«Você sabe o que fiz e passei para chegar até aqui? Quais são meus planos? Tudo aquilo que a minha família sofreu? Quantas pessoas dependem de mim? Quantas bocas ajudo a alimentar? Quantas pessoas ainda quero e vou ajudar?»

Ainda eu dava os primeiros passos no jornalismo esportivo no Brasil, quando, num fim de treino do Corinthians, um jovem jogador se aproximou e desabafou comigo. Não era um recado direto e exclusivo para mim. Era para todos.

Éramos ali dois garotos de realidades e passados distintos falando de presente e futuro. De sonhos a realizar. De responsabilidades. De pressão constante. Acima de tudo, de como era - e ainda é - fácil acusar e ser julgado em praça pública sem a menor empatia.

«Chamar um jogador de "mercenário" é das maiores injustiças que existe no futebol», completou o personagem em questão, que, naquela altura, estava sendo massacrado por parte da Imprensa e, especialmente, da torcida corintiana.

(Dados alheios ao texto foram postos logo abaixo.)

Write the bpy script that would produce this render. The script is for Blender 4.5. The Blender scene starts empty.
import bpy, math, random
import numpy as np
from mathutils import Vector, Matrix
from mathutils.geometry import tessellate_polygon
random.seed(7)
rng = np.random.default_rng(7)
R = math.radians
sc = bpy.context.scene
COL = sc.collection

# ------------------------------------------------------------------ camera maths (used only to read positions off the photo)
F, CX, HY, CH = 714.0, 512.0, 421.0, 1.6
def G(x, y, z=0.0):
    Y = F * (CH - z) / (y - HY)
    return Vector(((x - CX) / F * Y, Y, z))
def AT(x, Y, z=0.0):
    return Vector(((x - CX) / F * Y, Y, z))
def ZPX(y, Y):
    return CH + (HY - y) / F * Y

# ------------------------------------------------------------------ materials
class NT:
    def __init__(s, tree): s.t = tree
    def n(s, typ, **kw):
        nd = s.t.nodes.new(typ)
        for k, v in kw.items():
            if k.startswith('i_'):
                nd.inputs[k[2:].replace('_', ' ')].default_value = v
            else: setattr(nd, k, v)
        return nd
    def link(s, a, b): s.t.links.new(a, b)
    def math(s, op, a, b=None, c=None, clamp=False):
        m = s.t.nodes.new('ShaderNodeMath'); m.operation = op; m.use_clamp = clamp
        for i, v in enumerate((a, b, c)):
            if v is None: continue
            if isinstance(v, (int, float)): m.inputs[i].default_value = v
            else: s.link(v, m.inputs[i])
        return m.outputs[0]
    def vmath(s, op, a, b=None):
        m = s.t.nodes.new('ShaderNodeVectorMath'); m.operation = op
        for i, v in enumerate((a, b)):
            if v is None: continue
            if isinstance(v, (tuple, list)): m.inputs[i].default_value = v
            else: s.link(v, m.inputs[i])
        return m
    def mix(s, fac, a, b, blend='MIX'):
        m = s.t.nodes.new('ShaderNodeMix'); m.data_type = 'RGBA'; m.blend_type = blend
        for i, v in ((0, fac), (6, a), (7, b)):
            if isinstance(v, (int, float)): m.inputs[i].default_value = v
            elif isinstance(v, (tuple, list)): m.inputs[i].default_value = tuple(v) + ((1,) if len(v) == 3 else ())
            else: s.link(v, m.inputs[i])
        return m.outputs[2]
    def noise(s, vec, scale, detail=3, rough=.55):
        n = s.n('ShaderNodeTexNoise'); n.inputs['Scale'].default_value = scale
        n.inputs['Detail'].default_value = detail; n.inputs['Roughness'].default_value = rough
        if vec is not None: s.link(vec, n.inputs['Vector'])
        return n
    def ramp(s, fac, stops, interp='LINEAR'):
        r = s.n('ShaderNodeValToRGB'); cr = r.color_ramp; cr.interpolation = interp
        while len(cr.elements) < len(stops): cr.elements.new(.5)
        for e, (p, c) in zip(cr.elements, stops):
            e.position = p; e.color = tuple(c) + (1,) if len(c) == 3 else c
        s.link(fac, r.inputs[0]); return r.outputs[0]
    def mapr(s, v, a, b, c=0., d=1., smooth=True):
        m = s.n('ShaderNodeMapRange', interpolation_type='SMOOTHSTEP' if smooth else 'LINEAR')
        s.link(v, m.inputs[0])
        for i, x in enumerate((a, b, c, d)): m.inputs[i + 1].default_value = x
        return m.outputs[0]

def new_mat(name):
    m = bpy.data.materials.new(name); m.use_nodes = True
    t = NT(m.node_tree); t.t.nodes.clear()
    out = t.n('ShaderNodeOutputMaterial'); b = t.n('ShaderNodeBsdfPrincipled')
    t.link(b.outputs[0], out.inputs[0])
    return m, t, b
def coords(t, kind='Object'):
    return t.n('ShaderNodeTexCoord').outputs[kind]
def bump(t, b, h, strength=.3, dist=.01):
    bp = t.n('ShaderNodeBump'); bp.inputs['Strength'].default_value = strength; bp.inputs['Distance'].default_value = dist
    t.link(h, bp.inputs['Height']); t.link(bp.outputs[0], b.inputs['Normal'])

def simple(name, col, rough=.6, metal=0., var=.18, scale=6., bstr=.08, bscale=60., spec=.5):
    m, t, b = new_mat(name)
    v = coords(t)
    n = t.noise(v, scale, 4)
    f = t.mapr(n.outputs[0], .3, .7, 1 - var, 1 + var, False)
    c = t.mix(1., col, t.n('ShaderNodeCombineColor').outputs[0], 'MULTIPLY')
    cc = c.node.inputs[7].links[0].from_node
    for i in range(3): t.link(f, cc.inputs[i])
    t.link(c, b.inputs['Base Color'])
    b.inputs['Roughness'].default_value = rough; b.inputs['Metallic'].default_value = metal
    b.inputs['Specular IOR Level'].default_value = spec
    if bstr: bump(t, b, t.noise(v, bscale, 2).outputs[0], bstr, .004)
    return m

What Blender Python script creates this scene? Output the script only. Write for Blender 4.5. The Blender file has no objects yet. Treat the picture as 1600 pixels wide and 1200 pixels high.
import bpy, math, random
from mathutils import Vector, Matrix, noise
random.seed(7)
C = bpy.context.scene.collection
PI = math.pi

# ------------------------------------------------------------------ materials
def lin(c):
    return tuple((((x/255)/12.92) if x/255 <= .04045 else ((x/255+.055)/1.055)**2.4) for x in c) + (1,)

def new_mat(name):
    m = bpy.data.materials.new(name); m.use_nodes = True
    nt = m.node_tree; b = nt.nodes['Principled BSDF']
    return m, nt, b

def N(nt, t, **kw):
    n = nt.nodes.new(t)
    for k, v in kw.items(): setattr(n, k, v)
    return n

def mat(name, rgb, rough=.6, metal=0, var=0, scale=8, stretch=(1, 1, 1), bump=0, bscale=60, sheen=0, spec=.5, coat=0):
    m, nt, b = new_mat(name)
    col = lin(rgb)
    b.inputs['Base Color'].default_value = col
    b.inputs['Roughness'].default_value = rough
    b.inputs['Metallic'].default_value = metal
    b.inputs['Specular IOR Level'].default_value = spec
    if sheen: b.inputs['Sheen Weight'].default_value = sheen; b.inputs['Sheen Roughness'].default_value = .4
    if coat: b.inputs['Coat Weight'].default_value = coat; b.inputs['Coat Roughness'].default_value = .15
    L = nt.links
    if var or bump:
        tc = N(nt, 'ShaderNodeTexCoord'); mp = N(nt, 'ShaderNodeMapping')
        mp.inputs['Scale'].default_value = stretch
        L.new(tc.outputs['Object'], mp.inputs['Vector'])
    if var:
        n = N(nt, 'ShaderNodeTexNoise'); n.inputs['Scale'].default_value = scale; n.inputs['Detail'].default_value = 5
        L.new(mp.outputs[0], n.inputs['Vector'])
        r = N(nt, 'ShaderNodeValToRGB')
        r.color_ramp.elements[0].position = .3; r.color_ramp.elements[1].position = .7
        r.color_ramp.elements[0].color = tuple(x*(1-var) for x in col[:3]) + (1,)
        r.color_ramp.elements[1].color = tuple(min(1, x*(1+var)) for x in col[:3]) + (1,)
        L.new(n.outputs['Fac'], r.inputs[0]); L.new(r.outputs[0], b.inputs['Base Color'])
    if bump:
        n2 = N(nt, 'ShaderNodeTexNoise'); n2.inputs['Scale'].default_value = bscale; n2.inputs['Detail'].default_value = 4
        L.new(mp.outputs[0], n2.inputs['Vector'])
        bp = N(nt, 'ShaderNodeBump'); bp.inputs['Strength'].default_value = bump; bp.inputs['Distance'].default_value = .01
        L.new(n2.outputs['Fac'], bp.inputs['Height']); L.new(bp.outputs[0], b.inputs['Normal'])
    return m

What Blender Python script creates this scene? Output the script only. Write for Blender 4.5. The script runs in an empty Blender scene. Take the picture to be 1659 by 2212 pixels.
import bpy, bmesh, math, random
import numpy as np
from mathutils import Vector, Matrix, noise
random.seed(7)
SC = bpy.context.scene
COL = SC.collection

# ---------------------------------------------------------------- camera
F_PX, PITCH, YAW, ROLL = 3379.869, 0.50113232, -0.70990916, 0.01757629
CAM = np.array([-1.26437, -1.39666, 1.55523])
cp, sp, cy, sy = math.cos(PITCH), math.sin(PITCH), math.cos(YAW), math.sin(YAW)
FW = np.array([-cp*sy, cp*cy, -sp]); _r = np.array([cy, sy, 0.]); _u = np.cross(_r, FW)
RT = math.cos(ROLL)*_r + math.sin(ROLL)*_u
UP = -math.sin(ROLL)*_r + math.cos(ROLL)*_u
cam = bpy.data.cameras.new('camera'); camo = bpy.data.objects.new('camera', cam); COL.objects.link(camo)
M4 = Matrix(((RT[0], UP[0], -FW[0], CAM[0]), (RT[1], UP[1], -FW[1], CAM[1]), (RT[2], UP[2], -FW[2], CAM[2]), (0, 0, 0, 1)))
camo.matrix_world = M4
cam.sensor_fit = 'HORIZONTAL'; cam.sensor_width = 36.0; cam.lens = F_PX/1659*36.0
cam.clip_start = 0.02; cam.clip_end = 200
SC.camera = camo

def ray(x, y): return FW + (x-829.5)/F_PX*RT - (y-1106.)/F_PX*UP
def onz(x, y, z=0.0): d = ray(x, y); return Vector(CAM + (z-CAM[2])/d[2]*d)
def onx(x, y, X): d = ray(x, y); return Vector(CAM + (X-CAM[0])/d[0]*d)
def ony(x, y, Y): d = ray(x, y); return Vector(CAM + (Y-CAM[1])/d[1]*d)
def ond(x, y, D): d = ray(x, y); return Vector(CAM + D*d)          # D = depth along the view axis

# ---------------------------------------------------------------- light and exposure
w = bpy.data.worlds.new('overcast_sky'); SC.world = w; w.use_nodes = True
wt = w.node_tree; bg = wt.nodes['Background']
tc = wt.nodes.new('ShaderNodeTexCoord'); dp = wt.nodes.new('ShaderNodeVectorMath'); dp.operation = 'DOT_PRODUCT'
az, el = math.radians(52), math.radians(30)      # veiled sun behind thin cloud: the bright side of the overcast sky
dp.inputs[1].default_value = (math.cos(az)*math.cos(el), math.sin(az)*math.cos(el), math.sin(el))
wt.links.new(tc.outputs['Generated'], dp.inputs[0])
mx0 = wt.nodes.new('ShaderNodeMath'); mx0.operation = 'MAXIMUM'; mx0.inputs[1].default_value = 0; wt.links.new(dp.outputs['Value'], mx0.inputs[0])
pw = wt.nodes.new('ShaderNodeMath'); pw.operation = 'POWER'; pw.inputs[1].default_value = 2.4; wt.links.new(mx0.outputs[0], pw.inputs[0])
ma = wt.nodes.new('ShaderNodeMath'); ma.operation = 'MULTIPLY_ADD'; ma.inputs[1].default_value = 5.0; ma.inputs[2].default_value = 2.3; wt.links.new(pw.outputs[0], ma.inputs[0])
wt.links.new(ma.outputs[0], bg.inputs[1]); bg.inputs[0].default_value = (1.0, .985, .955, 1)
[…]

Tinha uma negociação muito bem adiantada para jogar na Europa. Não num grande centro. Estava pronto para se aventurar em um mercado pouco explorado e conhecido, porém multimilionário. Caminhava para ganhar rios e mais rios de dinheiro. Valores astronômicos. Inimagináveis.

Nunca ousei escrever ou chamar qualquer que seja o jogador de "mercenário". Lá atrás, já o pensei. Vez ou outra é mais forte do que nós. A conversa inicialmente despretenciosa de 2011 acabou por ser marcante. Divisora de águas. Guardo com carinho todas as palavras. Foram fortes. São mais atuais do que nunca.

É com uma facilidade extrema e um desrespeito ímpar que Enzo Fernández tem sido esmagado nas redes sociais. Dia após dia. Jogo após jogo. Até parece ter cometido um crime inafiançável por apanhar o primeiro comboio inglês que passou. Primeiro e talvez último, por que não? Quem garante?

Trocou o Benfica pelo Chelsea para embolsar quase oito vezes mais. Foi jogar na melhor liga do mundo. O projeto, sim, é altamente discutível, mas a decisão de esperar ou querer dar já um passo em frente, independentemente do momento, é tão legítima quanto priorizar a saúde financeira.

São escolhas. Dignas. Honestas. Já dizia o velho ditado: cada um sabe onde o seu calo aperta. Quem sou eu para vandalizar o sonho alheio? Quem é você? Talvez sejamos nós muitas vezes os mercenários. Egoístas e insensíveis que pensam no aqui e no agora.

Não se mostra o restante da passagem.